Bidirectional scanning force microscopy probes with co-resonant sensitivity enhancement

In dynamic scanning force microscopy (dSFM) an oscillating micromechanical cantilever equipped with an interaction tip is used to provide sub-nanometer spatial resolution data on force gradient related properties of the tip-sample interaction. Our bidirectional dSFM probes provide lateral as well as perpendicular force gradient sensitivity with in-situ-switching capability between the operation directions by employing a special geometry and the first two flexural modes of the cantilever. These probes rely only on basic vertical excitation and detection schemes and are therefore compatible with standard dSFM equipment. A way to increase the sensitivity of the lateral mode is given by a co-resonant detection concept. In the framework of this concept the ease of detection of a micromechanical oscillator, in our case a microstructured cantilever, is combined with the high force gradient sensitivity of a nanomechanical low-stiffness and low-mass carbon nanotube oscillator.
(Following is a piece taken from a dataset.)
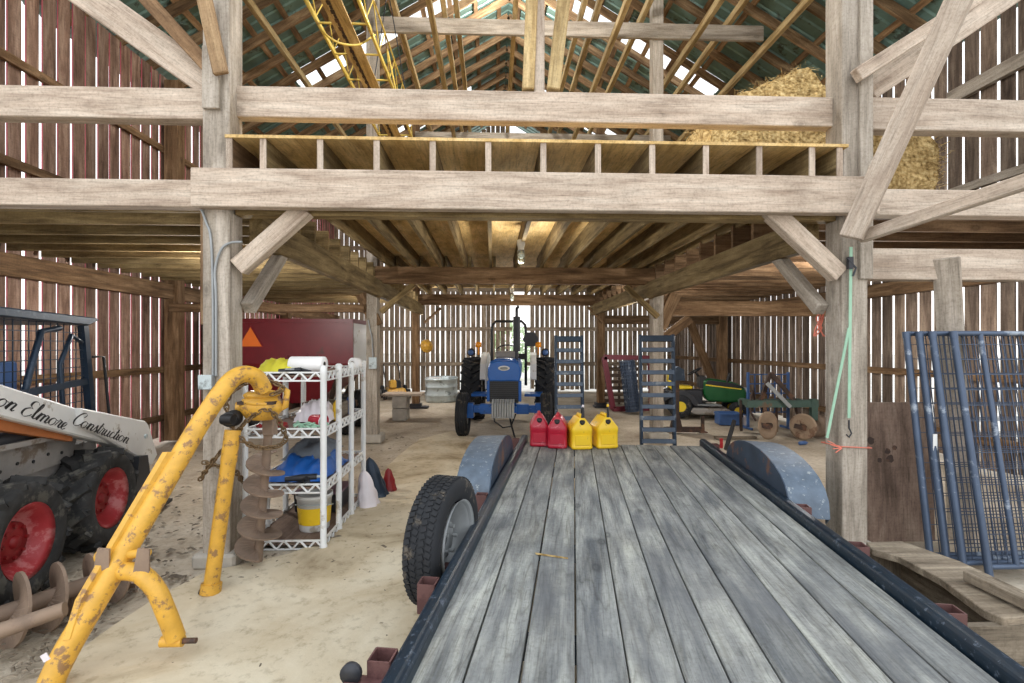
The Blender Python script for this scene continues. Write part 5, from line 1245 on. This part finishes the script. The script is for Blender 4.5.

The resonance frequency of the nanotube is adjusted via mass deposition to be close to the lateral sensitivity resonance frequency of the cantilever. This ensures that the oscillatory state of the coupled cantilever-nanotube system has an increased sensitivity to force gradients but still retains the easy detection of the oscillation of the cantilever. The amplified sensitivity is experimentally verified by comparing data on magnetic measurements acquired with such a co-resonant sensor with calculations for a standard bidirectional sensor.